Auch bezweifelte das Verwaltungsgericht des Saarlandes den Beitrag von Windenergieanlangen zur „so genannten Energiewende“. Weiter verneinte es das Gewicht des in jeder Abwägung zu berücksichtigenden „öffentlichen Interesses“ am Ausbau Erneuerbarer Energien.
Bündelung bei den Oberverwaltungsgerichten – eine richtige Entscheidung
Das Verwaltungsgericht des Saarlandes verkennt damit die Beschlüsse des BVerfG und des OVG Koblenz aus dem Jahr 2021.
Wäre diese Entscheidung von einem Oberverwaltungsgericht getroffen worden, so müsste hierin ein bedenklicher Schritt zurück in Puncto Klimaschutz und Ausbau der Erneuerbaren Energien konstatiert werden. So dürfte von dem Urteil allenfalls die Signalwirkung ausgehen, dass die Zuweisung der Zuständigkeiten für Windenergieanlagen an die Oberverwaltungsgerichte sich bereits jetzt als richtig erweist.
Es bleibt zu hoffen, dass die Aufgabe sowie die Kosten der Sachverhaltsermittlung in Zukunft nicht durch die Oberverwaltungsgerichte den Betreiber:innen auferlegt wird.

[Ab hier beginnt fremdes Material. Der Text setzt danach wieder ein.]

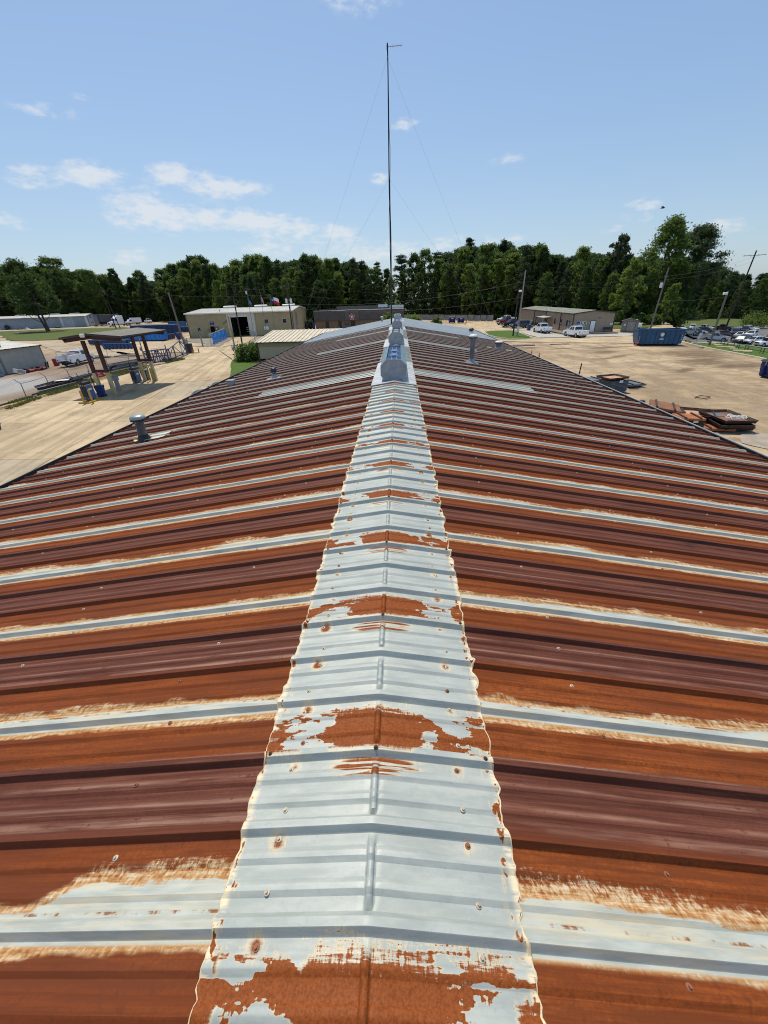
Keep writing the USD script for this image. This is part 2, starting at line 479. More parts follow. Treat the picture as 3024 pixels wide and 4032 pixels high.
def ground_mat():
    g = Graph()
    p = g('geometry', 'position')
    x, y = (g('separate_xyz', o, vector=p) for o in 'xy')
    big = g.noise(p, .045, 5.0, .6)
    mid = g.noise(g.stretch(p, (.7, .18, 1)), .55, 5.0, .65)
    trk = g.noise(g.stretch(p, (.16, .9, 1), (3, 1, 0)), .6, 5.0, .65)
    fine = g.noise(p, 5.0, 5.0, .7)
    c = g.mix(g.step(big, .38, .62), (.35, .255, .150), (.46, .350, .220))
    c = g.mix(g.m('multiply', g.step(mid, .46, .60), .70), c, (.20, .145, .092))
    c = g.mix(g.m('multiply', g.step(trk, .47, .60), .65), c, (.24, .18, .12))
    c = g.mix(g.m('multiply', g.step(fine, .45, .75), .35), c, (.48, .41, .31))

    def blob(cx, cy, rx, ry, ang=0.0):
        ca, sa = math.cos(math.radians(ang)), math.sin(math.radians(ang))
        dx, dy = g.m('subtract', x, cx), g.m('subtract', y, cy)
        u = g.m('multiply', g.m('add', g.m('multiply', dx, ca), g.m('multiply', dy, sa)), 1 / rx)
        v = g.m('multiply', g.m('subtract', g.m('multiply', dy, ca), g.m('multiply', dx, sa)), 1 / ry)
        return g.m('exponent', g.m('multiply', g.m('add', g.m('multiply', u, u), g.m('multiply', v, v)), -1.0))

    stain = None
    for b in [(40, 57, 4.5, 6.5, -20), (36.5, 50.5, 4.5, 3.6, 30), (38.5, 47, 5, 2.2, 10), (30, 61, 3.5, 1.5, 20), (29, 56, 5, .9, 35), (21, 68, 2.5, 1.6, 0), (25.5, 66, 3.5, .8, 20), (33, 66, 5, 1.1, 10), (31, 45, 3, .9, 40)]:
        k = blob(*b)
        stain = k if stain is None else g.m('maximum', stain, k)
    st = g.step(g.m('add', stain, g.m('multiply', g.m('subtract', g.noise(g.stretch(p, (.22, 1, 1)), 1.2, 8.0, .75), .5), 2.6)), .38, .95)
    c = g.mix(g.m('multiply', st, .85), c, (.115, .072, .042))
    lot = g.m('multiply', g.step(x, 16.0, 21.0), g.m('subtract', 1.0, g.step(y, 72.0, 79.0)))
    warp = g('vector_math', 'vector', math_type='add', vector1=p, vector2=g('vector_math', 'vector', math_type='scale', vector1=g.noise(p, .10, 3.0, .6, 'color'), scale=26.0))
    turned = g('vector_rotate', 'vector', rotate_type='z_axis', vector=warp, angle=.5)
    ruts = g.step(g.m('add', g.m('multiply', g.noise(g.stretch(turned, (.10, .42, 1), (5, 2, 0)), 1.0, 8.0, .75), .7), g.m('multiply', g.noise(p, .35, 6.0, .7), .3)), .46, .60)
    c = g.mix(g.m('multiply', g.m('multiply', lot, ruts), .62), c, (.205, .142, .086))
    # brown-pink dirt and a grey gravel patch beyond the fence on the left
    left = g.m('multiply', g.step(g.m('multiply', x, -1.0), 36.0, 39.0), g.m('subtract', 1.0, g.step(y, 70.0, 84.0)))
    c = g.mix(g.m('multiply', left, .92), c, g.mix(g.step(mid, .35, .65), (.265, .195, .140), (.175, .128, .092)))
    grav = g.step(g.m('add', blob(-46, 43, 6, 11, 20), g.m('multiply', g.m('subtract', mid, .5), .8)), .35, .7)
    c = g.mix(grav, c, g.mix(fine, (.22, .21, .20), (.40, .385, .36)))
    c = g.mix(g.step(y, 205.0, 240.0), c, (.050, .066, .024))
    h = g.m('add', g.m('multiply', fine, .35), g.m('multiply', mid, .65))
    bmp = g('bump', 'normal', height=h, strength=.45, distance=.15)
    return g.build('packed_dirt', surface=g('principled_bsdf', 'BSDF', base_color=c, roughness=.92, specular_ior_level=.2, normal=bmp))


DIRT = ground_mat()

# ------------------------------------------------------------------ the rusted roof's own materials
PERIOD, RIB0, RIB = 0.9144, 0.485, 0.3048
RIDGE_Z, SLOPE_L, SLOPE_R, EAVE = 5.806, .158, .168, 8.15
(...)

Dies würde den Rechtsschutz gegen (Untersagungs-)Verfügungen erheblich erschweren.
EU-Forschungsprojekt: Rotmilan nicht gefährdet
Hilfreich dürfte zumindest das Zwischenergebnis eines EU-Forschungsprojekts sein, von dem die Tagesschau am 22.02.2022 berichtete: Demnach ist die Gefährdung des Rotmilans durch Windenergieanlagen vergleichbar niedrig. Vielmehr seien Gift in toten Ratten, die als Nahrung dienen, sowie Unfälle im Straßen- und Bahnverkehr die häufigsten Todesursachen.
Bestätigt sich diese Einschätzung, könnte das Hemmnis „Rotmilan“ schon bald erheblich an Bedeutung verlieren. Für den Klimaschutz und den Ausbau der Erneuerbaren Energien gute Aussichten.